Exercise requirements - Give again only the lines beginning with the one that contains "('low green shrub" and ending with the one that contains "('orange leaved shrub"; include both of those lines.

[START OF Information supplied]

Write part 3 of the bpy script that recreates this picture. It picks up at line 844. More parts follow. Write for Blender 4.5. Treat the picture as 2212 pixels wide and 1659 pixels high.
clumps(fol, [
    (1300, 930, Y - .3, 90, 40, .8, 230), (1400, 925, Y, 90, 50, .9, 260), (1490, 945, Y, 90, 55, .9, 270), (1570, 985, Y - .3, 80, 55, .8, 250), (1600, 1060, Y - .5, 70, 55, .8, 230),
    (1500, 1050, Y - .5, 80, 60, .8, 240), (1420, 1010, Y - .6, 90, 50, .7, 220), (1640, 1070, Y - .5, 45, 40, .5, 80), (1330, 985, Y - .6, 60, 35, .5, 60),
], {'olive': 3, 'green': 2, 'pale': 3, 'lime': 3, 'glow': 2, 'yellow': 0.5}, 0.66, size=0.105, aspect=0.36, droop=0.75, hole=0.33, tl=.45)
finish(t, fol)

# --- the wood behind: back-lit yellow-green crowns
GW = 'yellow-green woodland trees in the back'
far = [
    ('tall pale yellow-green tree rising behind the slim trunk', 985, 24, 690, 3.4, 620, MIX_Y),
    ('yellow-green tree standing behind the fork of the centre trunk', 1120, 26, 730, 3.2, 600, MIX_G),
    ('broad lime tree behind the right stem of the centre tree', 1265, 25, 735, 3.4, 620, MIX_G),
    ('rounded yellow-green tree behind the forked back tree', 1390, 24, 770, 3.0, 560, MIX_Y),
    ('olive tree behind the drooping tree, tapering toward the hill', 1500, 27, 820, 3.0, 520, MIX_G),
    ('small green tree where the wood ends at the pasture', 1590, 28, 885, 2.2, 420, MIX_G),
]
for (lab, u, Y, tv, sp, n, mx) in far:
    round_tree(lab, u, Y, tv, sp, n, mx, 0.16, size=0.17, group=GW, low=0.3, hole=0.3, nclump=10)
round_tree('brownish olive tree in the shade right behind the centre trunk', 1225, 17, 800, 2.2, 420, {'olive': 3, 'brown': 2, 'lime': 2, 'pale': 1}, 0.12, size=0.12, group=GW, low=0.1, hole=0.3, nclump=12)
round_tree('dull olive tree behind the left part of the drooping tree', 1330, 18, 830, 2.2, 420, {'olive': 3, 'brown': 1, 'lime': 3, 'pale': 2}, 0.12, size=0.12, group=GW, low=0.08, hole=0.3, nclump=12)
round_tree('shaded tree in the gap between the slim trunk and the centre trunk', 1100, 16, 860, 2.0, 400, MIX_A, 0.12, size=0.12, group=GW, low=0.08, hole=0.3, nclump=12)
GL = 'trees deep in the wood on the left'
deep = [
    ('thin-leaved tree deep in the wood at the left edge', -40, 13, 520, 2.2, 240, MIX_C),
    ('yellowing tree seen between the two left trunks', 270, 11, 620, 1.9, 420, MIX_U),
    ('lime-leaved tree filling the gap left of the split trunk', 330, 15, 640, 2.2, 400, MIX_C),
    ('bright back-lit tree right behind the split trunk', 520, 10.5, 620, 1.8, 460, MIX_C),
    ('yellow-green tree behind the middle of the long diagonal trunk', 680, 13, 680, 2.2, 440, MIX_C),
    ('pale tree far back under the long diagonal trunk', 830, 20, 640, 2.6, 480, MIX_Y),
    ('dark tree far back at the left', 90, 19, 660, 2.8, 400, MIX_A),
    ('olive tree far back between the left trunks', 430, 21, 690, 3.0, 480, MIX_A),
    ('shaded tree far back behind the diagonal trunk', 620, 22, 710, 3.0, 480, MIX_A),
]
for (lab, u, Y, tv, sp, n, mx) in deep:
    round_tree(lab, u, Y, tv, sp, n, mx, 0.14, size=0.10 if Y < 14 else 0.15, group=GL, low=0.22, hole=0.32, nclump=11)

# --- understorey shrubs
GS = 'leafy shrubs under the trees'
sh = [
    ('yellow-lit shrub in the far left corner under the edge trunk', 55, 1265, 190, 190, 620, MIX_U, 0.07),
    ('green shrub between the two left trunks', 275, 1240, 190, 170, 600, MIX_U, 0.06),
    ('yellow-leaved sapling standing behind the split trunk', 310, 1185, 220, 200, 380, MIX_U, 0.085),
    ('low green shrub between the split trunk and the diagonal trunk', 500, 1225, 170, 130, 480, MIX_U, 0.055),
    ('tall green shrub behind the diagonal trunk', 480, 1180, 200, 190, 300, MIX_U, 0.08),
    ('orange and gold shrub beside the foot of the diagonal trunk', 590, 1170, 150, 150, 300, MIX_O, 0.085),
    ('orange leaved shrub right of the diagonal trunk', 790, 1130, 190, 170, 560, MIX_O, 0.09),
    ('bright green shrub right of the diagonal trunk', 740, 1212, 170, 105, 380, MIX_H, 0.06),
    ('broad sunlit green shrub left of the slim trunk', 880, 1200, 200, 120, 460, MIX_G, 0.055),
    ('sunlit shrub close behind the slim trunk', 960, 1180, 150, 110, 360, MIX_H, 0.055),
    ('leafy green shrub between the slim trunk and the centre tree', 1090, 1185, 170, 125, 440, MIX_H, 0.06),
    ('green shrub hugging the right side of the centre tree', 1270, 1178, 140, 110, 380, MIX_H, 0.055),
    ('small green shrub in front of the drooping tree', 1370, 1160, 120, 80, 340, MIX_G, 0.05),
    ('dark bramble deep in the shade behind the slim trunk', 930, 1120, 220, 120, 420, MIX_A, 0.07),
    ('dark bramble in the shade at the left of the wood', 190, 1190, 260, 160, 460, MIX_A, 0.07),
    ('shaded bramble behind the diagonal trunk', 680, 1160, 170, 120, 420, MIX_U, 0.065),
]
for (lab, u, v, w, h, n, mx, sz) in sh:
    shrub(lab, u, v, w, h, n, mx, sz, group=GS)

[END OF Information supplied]
[START OF Information supplied]

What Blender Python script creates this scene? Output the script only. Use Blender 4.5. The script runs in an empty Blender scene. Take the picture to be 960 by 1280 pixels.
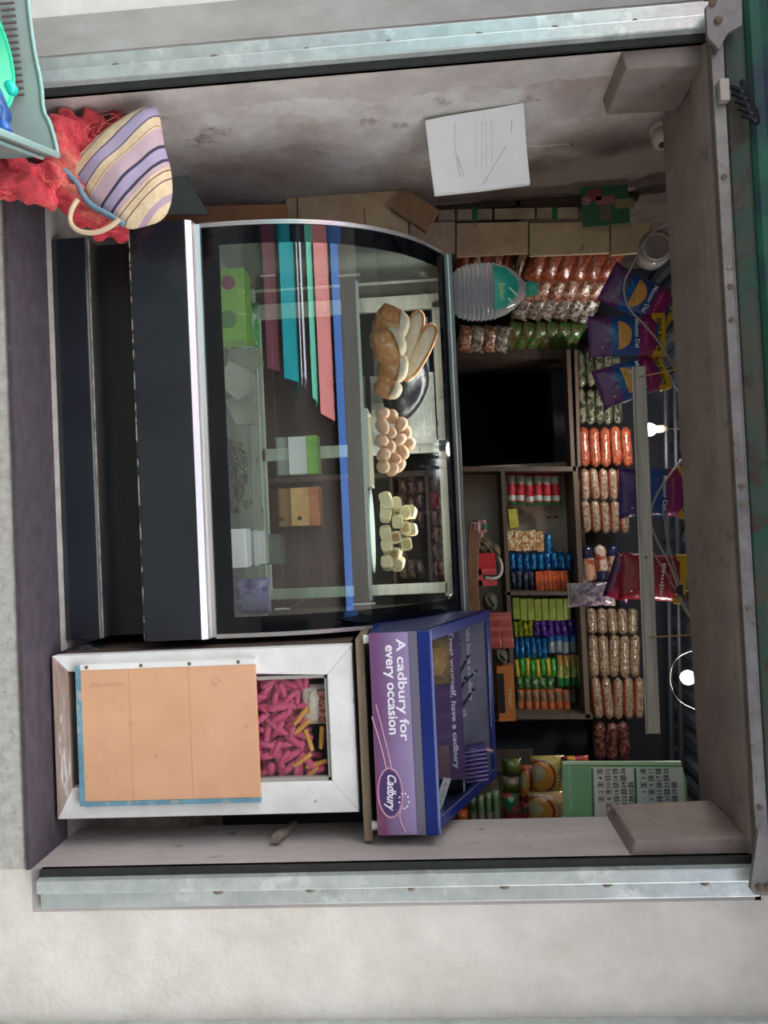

[END OF Information supplied]
[START OF Information supplied]

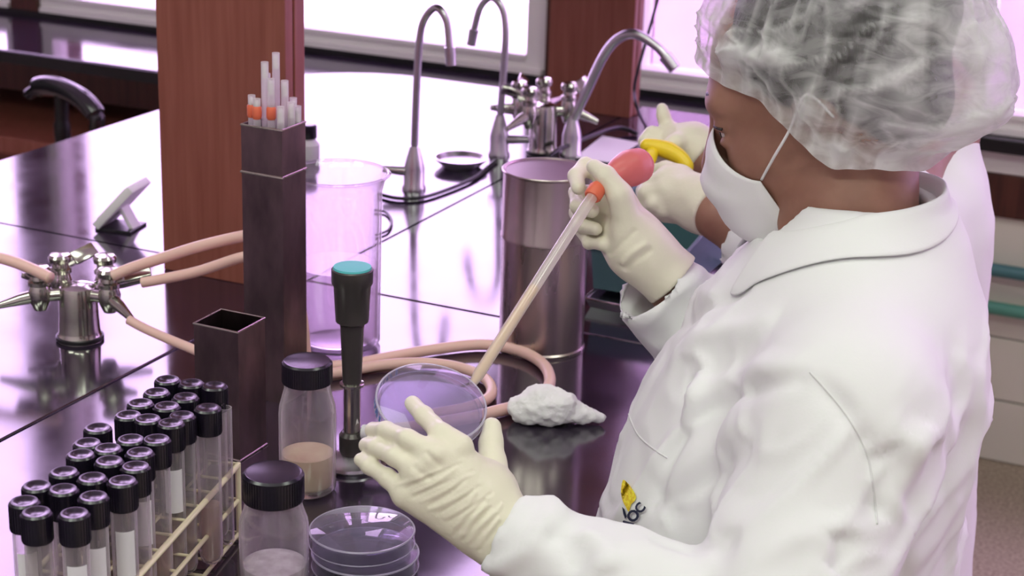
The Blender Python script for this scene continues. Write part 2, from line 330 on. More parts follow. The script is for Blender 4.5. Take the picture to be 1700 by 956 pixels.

[END OF Information supplied]

Written solution -
    ('low green shrub between the split trunk and the diagonal trunk', 500, 1225, 170, 130, 480, MIX_U, 0.055),
    ('tall green shrub behind the diagonal trunk', 480, 1180, 200, 190, 300, MIX_U, 0.08),
    ('orange and gold shrub beside the foot of the diagonal trunk', 590, 1170, 150, 150, 300, MIX_O, 0.085),
    ('orange leaved shrub right of the diagonal trunk', 790, 1130, 190, 170, 560, MIX_O, 0.09),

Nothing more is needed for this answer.